The news last week that the Boards of Nationwide Building Society (Nationwide) and Virgin Money UK (Virgin Money) had reached a preliminary agreement on the terms of a potential cash acquisition of Virgin Money by Nationwide for £2.9bn had not been on our bingo card. Nationwide’s relatively new CEO used to work at Virgin Money so will know the bank well but we were left scratching our heads to think of another example of a mutual buying a listed bank. In the 1990s, it was UK building societies either listing or being bought by larger banks.

It is not news that listed UK companies have arguably been trading at large discounts to their inherent value, which explains the recent raft of bids. However, that the Board of Virgin Money, which we assume are not a distressed seller, to have agreed to potentially sell the bank at over a 40% discount to book value, which is below the £3.9bn the bank was valued at when it was created by the combination of CYBG and Virgin Money in 2018, is a further surprise. A bank whose management and Board believed could achieve a double-digit return on equity would justify a much higher price, we believe, and requires explanation.

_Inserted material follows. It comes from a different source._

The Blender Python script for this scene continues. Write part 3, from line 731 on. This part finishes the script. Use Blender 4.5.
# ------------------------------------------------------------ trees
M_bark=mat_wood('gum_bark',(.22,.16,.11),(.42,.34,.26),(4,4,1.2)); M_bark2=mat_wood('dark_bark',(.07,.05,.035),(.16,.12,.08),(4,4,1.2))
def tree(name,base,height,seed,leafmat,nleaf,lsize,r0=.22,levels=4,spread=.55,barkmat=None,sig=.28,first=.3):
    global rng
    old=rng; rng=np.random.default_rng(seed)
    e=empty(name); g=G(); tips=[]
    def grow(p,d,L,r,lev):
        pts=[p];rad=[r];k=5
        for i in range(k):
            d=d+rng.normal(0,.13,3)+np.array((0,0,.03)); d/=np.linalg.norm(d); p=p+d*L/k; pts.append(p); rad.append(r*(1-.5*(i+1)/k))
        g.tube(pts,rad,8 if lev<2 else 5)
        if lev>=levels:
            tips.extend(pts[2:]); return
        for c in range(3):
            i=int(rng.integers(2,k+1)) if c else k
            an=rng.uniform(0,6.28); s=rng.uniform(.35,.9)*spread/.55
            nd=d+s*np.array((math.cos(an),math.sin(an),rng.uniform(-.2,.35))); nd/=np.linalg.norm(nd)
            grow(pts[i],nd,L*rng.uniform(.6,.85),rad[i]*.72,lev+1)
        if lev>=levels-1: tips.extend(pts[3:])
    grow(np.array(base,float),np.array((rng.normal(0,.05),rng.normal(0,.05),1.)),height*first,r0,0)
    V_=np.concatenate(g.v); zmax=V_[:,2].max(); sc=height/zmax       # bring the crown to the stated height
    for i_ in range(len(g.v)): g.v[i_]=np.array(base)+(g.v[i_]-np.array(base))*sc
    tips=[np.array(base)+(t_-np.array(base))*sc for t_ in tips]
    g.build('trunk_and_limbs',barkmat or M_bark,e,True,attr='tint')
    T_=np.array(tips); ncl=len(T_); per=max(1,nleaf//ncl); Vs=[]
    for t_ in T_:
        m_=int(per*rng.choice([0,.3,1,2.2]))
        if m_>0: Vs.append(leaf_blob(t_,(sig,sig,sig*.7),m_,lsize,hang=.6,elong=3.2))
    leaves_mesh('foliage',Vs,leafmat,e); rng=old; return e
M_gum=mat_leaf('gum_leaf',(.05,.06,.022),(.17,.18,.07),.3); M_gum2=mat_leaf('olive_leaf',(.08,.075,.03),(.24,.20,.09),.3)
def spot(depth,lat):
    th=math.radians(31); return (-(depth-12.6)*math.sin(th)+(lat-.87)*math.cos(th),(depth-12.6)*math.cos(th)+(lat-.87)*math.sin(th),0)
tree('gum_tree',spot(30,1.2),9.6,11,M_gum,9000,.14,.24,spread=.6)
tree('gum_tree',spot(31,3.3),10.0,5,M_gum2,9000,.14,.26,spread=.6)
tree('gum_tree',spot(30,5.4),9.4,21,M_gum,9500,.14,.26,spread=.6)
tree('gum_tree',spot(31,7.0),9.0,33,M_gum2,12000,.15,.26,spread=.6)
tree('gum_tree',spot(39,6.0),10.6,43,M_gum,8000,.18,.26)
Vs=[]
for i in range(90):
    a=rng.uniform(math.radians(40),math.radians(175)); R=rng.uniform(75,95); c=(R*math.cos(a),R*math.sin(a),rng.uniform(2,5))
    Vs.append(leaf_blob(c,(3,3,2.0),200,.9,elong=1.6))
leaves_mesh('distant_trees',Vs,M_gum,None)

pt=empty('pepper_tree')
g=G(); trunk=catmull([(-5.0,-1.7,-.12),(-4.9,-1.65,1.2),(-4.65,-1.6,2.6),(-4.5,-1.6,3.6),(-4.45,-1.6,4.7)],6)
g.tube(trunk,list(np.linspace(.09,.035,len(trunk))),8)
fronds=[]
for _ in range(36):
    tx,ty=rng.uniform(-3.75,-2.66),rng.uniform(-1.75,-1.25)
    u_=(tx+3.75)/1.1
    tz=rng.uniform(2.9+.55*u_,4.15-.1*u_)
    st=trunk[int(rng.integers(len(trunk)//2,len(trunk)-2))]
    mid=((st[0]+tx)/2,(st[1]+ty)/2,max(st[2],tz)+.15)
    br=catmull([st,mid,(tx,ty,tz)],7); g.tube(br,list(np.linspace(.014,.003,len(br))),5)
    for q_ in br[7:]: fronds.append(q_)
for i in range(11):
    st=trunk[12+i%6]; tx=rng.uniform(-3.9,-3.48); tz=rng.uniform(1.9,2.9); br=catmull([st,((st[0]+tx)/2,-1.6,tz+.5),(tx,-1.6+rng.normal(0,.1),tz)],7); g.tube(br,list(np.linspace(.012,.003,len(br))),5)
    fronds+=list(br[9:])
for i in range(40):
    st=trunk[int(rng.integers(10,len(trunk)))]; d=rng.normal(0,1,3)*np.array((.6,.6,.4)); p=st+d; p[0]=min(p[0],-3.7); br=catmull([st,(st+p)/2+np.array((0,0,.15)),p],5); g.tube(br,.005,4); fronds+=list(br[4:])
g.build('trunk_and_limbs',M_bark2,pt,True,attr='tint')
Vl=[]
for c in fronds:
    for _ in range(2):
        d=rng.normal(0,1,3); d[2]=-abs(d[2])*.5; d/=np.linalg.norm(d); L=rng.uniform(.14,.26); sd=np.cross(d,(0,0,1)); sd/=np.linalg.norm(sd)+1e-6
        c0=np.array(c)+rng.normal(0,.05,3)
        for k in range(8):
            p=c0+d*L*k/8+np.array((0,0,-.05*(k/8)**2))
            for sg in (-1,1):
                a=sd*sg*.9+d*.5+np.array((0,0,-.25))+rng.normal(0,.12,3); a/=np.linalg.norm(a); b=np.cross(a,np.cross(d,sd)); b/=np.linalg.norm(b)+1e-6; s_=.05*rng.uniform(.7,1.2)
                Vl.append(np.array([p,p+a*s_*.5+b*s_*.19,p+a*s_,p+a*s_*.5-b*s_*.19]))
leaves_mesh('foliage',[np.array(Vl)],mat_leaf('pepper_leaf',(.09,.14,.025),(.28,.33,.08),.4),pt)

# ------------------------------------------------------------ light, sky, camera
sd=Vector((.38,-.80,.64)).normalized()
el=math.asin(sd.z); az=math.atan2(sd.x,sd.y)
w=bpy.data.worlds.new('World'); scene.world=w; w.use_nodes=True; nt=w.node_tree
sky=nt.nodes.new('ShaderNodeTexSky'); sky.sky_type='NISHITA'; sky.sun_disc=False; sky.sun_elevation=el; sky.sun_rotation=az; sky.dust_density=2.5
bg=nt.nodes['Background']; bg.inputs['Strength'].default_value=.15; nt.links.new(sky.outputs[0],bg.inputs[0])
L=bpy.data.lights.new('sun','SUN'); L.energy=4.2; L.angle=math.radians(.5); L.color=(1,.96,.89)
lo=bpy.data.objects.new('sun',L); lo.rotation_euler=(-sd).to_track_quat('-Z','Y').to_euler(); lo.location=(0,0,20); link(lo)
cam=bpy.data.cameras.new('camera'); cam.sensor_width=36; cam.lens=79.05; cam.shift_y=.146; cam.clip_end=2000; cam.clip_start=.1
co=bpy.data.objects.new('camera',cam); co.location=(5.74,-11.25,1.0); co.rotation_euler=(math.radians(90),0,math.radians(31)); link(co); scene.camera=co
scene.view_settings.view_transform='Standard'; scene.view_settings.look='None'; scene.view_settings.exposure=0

What does it mean for investors?

We would not be surprised if Nationwide has to sweeten the deal but, with the share price trading below the offer price, it would suggest the market does not believe this. The combination makes financial logic and would result in the combined group having £366bn of assets and a mortgage market share of over 15%, second only to Lloyds. That aside, the impact for Virgin Money equity and bond holders is good, with the price of its shares jumping around 35% on the day and its AT1 bonds also seeing a decent, albeit much more modest, rally.

Another interesting aspect of this is Nationwide’s capital structure. It includes Capital Core Deferred Shares (CCDS) which are, by definition, equity being subordinated to the building society’s AT1 securities but which are treated as bonds by most investors due to the fixed coupon they pay - effectively treated as interest. It is an oddity that, Nationwide’s listed security which most resembles equity, trades at over a 30% premium to par value while not a single UK bank's equity gets close to that valuation. 

Heightened competition ahead?

Nationwide’s CCDS have performed well, due mostly to the high coupon it had to agree to pay when first issued in 2013, but also as the building society has been buying them back. We sold the majority of our holding at the beginning of March in the Polar Capital Financial Credit Fund, as we thought they were overvalued, and the balance following the news, as we see a risk they could weaken as buybacks fall away. We also own one of Nationwide’s AT1 bonds in the Polar Capital Global Financials Trust but see little risk to its price, albeit the combined group will likely need to issue some more debt over the medium term. Finally, this should be good for customers but will likely lead to greater competition in the mortgage market, which is less good news for other UK banks.

Note: Nationwide Building Society is the UK’s largest building society. It was founded in 1884 as the Southern Co-operative Permanent Building Society. It changed its name in 1970 to Nationwide. CYBG, which owned Clydesdale Bank and Yorkshire Bank, acquired Virgin Money Bank, which itself was largely created by the purchase of Northern Rock in 2011 from the UK government, before rebranding the whole bank as Virgin Money.